--- Start ---

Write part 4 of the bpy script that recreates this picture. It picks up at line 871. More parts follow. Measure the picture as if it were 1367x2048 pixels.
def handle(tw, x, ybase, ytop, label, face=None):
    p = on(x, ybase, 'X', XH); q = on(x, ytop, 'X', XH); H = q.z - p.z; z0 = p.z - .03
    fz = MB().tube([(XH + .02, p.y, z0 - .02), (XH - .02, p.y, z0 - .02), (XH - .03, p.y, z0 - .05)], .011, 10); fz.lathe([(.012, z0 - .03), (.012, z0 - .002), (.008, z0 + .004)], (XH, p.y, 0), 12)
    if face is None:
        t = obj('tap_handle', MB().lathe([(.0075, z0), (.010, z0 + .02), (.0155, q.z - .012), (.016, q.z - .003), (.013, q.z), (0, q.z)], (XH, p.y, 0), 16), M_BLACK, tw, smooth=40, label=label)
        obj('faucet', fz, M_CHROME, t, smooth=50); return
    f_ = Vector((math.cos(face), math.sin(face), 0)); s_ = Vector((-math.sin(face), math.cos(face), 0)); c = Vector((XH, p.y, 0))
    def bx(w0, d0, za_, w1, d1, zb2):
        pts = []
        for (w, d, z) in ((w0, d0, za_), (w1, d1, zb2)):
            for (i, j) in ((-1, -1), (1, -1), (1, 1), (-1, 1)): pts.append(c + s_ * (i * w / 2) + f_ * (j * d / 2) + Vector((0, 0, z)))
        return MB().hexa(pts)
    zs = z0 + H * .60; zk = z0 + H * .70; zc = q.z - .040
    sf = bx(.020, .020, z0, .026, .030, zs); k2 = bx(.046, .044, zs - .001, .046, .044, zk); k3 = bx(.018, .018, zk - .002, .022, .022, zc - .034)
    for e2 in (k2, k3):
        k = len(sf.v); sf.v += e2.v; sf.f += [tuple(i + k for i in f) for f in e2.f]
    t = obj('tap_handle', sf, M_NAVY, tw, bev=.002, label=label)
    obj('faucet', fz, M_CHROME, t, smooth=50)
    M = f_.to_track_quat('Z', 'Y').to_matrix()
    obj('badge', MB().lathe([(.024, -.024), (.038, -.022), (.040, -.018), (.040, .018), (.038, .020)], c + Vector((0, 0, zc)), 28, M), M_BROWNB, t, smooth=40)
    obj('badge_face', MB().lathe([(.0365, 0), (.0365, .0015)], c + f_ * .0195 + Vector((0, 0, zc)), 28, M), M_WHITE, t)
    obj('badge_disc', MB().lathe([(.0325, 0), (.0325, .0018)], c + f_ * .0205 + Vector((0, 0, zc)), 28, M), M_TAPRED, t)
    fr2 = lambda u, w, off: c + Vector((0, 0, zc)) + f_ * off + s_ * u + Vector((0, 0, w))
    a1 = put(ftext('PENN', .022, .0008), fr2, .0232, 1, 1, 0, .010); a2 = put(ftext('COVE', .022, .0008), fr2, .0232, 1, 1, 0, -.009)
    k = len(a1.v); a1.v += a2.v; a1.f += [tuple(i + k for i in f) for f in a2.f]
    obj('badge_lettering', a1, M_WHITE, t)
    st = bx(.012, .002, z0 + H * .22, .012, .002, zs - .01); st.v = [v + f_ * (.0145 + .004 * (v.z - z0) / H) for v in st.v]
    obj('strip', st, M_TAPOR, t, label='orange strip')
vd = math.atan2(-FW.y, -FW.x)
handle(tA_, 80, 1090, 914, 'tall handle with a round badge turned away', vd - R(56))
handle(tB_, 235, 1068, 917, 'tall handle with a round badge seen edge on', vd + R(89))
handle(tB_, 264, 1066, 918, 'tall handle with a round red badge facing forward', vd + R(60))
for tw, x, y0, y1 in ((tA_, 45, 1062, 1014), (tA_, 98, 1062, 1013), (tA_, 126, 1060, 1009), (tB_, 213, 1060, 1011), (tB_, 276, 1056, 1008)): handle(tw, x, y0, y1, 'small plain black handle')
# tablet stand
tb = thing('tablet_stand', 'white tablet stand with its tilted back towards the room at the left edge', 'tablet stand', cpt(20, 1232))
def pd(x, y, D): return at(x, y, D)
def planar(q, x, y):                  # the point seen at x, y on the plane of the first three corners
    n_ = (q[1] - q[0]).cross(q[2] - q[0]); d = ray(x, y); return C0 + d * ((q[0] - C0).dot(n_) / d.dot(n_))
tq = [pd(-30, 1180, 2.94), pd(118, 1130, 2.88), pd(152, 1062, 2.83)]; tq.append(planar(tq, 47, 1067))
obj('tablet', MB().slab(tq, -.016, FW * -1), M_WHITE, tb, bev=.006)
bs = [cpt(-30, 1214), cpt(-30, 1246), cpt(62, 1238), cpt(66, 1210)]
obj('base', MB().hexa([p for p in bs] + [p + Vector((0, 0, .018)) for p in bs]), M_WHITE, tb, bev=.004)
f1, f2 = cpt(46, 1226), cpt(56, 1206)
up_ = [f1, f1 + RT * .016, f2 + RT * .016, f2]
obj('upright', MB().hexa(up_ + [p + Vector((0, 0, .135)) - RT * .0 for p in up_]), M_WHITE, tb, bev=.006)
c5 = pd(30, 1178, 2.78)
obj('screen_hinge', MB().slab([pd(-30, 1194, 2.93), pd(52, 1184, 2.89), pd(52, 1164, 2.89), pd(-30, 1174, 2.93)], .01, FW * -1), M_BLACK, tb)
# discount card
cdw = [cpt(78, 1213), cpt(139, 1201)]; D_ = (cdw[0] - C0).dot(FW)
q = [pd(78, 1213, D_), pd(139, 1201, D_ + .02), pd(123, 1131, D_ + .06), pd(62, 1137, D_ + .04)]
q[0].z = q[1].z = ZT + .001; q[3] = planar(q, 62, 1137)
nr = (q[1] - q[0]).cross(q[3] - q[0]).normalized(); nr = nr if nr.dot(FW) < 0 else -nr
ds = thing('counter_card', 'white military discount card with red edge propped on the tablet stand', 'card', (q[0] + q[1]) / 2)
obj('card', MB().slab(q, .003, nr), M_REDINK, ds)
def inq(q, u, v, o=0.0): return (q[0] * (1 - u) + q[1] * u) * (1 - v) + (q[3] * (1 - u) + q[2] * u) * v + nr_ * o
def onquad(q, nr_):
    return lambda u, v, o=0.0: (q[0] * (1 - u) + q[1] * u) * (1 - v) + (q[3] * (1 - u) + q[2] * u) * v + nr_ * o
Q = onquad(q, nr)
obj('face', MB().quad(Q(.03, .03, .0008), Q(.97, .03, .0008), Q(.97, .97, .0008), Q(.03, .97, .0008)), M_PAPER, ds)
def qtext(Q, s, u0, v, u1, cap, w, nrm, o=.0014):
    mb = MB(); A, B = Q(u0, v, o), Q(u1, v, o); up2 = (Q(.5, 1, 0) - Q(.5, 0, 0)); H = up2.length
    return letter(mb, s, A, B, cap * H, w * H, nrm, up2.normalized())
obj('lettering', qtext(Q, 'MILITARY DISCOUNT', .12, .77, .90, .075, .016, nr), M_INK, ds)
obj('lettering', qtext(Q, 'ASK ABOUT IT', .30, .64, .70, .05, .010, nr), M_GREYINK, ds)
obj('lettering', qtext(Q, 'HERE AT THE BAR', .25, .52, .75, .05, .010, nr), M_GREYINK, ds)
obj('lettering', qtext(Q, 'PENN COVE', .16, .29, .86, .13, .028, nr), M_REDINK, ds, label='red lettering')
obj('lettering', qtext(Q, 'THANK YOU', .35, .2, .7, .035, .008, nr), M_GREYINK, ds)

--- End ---

**Problem description**
Reproduce the data in full, exactly as presented.

**In response**
Write part 4 of the bpy script that recreates this picture. It picks up at line 871. More parts follow. Measure the picture as if it were 1367x2048 pixels.
def handle(tw, x, ybase, ytop, label, face=None):
    p = on(x, ybase, 'X', XH); q = on(x, ytop, 'X', XH); H = q.z - p.z; z0 = p.z - .03
    fz = MB().tube([(XH + .02, p.y, z0 - .02), (XH - .02, p.y, z0 - .02), (XH - .03, p.y, z0 - .05)], .011, 10); fz.lathe([(.012, z0 - .03), (.012, z0 - .002), (.008, z0 + .004)], (XH, p.y, 0), 12)
    if face is None:
        t = obj('tap_handle', MB().lathe([(.0075, z0), (.010, z0 + .02), (.0155, q.z - .012), (.016, q.z - .003), (.013, q.z), (0, q.z)], (XH, p.y, 0), 16), M_BLACK, tw, smooth=40, label=label)
        obj('faucet', fz, M_CHROME, t, smooth=50); return
    f_ = Vector((math.cos(face), math.sin(face), 0)); s_ = Vector((-math.sin(face), math.cos(face), 0)); c = Vector((XH, p.y, 0))
    def bx(w0, d0, za_, w1, d1, zb2):
        pts = []
        for (w, d, z) in ((w0, d0, za_), (w1, d1, zb2)):
            for (i, j) in ((-1, -1), (1, -1), (1, 1), (-1, 1)): pts.append(c + s_ * (i * w / 2) + f_ * (j * d / 2) + Vector((0, 0, z)))
        return MB().hexa(pts)
    zs = z0 + H * .60; zk = z0 + H * .70; zc = q.z - .040
    sf = bx(.020, .020, z0, .026, .030, zs); k2 = bx(.046, .044, zs - .001, .046, .044, zk); k3 = bx(.018, .018, zk - .002, .022, .022, zc - .034)
    for e2 in (k2, k3):
        k = len(sf.v); sf.v += e2.v; sf.f += [tuple(i + k for i in f) for f in e2.f]
    t = obj('tap_handle', sf, M_NAVY, tw, bev=.002, label=label)
    obj('faucet', fz, M_CHROME, t, smooth=50)
    M = f_.to_track_quat('Z', 'Y').to_matrix()
    obj('badge', MB().lathe([(.024, -.024), (.038, -.022), (.040, -.018), (.040, .018), (.038, .020)], c + Vector((0, 0, zc)), 28, M), M_BROWNB, t, smooth=40)
    obj('badge_face', MB().lathe([(.0365, 0), (.0365, .0015)], c + f_ * .0195 + Vector((0, 0, zc)), 28, M), M_WHITE, t)
    obj('badge_disc', MB().lathe([(.0325, 0), (.0325, .0018)], c + f_ * .0205 + Vector((0, 0, zc)), 28, M), M_TAPRED, t)
    fr2 = lambda u, w, off: c + Vector((0, 0, zc)) + f_ * off + s_ * u + Vector((0, 0, w))
    a1 = put(ftext('PENN', .022, .0008), fr2, .0232, 1, 1, 0, .010); a2 = put(ftext('COVE', .022, .0008), fr2, .0232, 1, 1, 0, -.009)
    k = len(a1.v); a1.v += a2.v; a1.f += [tuple(i + k for i in f) for f in a2.f]
    obj('badge_lettering', a1, M_WHITE, t)
    st = bx(.012, .002, z0 + H * .22, .012, .002, zs - .01); st.v = [v + f_ * (.0145 + .004 * (v.z - z0) / H) for v in st.v]
    obj('strip', st, M_TAPOR, t, label='orange strip')
vd = math.atan2(-FW.y, -FW.x)
handle(tA_, 80, 1090, 914, 'tall handle with a round badge turned away', vd - R(56))
handle(tB_, 235, 1068, 917, 'tall handle with a round badge seen edge on', vd + R(89))
handle(tB_, 264, 1066, 918, 'tall handle with a round red badge facing forward', vd + R(60))
for tw, x, y0, y1 in ((tA_, 45, 1062, 1014), (tA_, 98, 1062, 1013), (tA_, 126, 1060, 1009), (tB_, 213, 1060, 1011), (tB_, 276, 1056, 1008)): handle(tw, x, y0, y1, 'small plain black handle')
# tablet stand
tb = thing('tablet_stand', 'white tablet stand with its tilted back towards the room at the left edge', 'tablet stand', cpt(20, 1232))
def pd(x, y, D): return at(x, y, D)
def planar(q, x, y):                  # the point seen at x, y on the plane of the first three corners
    n_ = (q[1] - q[0]).cross(q[2] - q[0]); d = ray(x, y); return C0 + d * ((q[0] - C0).dot(n_) / d.dot(n_))
tq = [pd(-30, 1180, 2.94), pd(118, 1130, 2.88), pd(152, 1062, 2.83)]; tq.append(planar(tq, 47, 1067))
obj('tablet', MB().slab(tq, -.016, FW * -1), M_WHITE, tb, bev=.006)
bs = [cpt(-30, 1214), cpt(-30, 1246), cpt(62, 1238), cpt(66, 1210)]
obj('base', MB().hexa([p for p in bs] + [p + Vector((0, 0, .018)) for p in bs]), M_WHITE, tb, bev=.004)
f1, f2 = cpt(46, 1226), cpt(56, 1206)
up_ = [f1, f1 + RT * .016, f2 + RT * .016, f2]
obj('upright', MB().hexa(up_ + [p + Vector((0, 0, .135)) - RT * .0 for p in up_]), M_WHITE, tb, bev=.006)
c5 = pd(30, 1178, 2.78)
obj('screen_hinge', MB().slab([pd(-30, 1194, 2.93), pd(52, 1184, 2.89), pd(52, 1164, 2.89), pd(-30, 1174, 2.93)], .01, FW * -1), M_BLACK, tb)
# discount card
cdw = [cpt(78, 1213), cpt(139, 1201)]; D_ = (cdw[0] - C0).dot(FW)
q = [pd(78, 1213, D_), pd(139, 1201, D_ + .02), pd(123, 1131, D_ + .06), pd(62, 1137, D_ + .04)]
q[0].z = q[1].z = ZT + .001; q[3] = planar(q, 62, 1137)
nr = (q[1] - q[0]).cross(q[3] - q[0]).normalized(); nr = nr if nr.dot(FW) < 0 else -nr
ds = thing('counter_card', 'white military discount card with red edge propped on the tablet stand', 'card', (q[0] + q[1]) / 2)
obj('card', MB().slab(q, .003, nr), M_REDINK, ds)
def inq(q, u, v, o=0.0): return (q[0] * (1 - u) + q[1] * u) * (1 - v) + (q[3] * (1 - u) + q[2] * u) * v + nr_ * o
def onquad(q, nr_):
    return lambda u, v, o=0.0: (q[0] * (1 - u) + q[1] * u) * (1 - v) + (q[3] * (1 - u) + q[2] * u) * v + nr_ * o
Q = onquad(q, nr)
obj('face', MB().quad(Q(.03, .03, .0008), Q(.97, .03, .0008), Q(.97, .97, .0008), Q(.03, .97, .0008)), M_PAPER, ds)
def qtext(Q, s, u0, v, u1, cap, w, nrm, o=.0014):
    mb = MB(); A, B = Q(u0, v, o), Q(u1, v, o); up2 = (Q(.5, 1, 0) - Q(.5, 0, 0)); H = up2.length
    return letter(mb, s, A, B, cap * H, w * H, nrm, up2.normalized())
obj('lettering', qtext(Q, 'MILITARY DISCOUNT', .12, .77, .90, .075, .016, nr), M_INK, ds)
obj('lettering', qtext(Q, 'ASK ABOUT IT', .30, .64, .70, .05, .010, nr), M_GREYINK, ds)
obj('lettering', qtext(Q, 'HERE AT THE BAR', .25, .52, .75, .05, .010, nr), M_GREYINK, ds)
obj('lettering', qtext(Q, 'PENN COVE', .16, .29, .86, .13, .028, nr), M_REDINK, ds, label='red lettering')
obj('lettering', qtext(Q, 'THANK YOU', .35, .2, .7, .035, .008, nr), M_GREYINK, ds)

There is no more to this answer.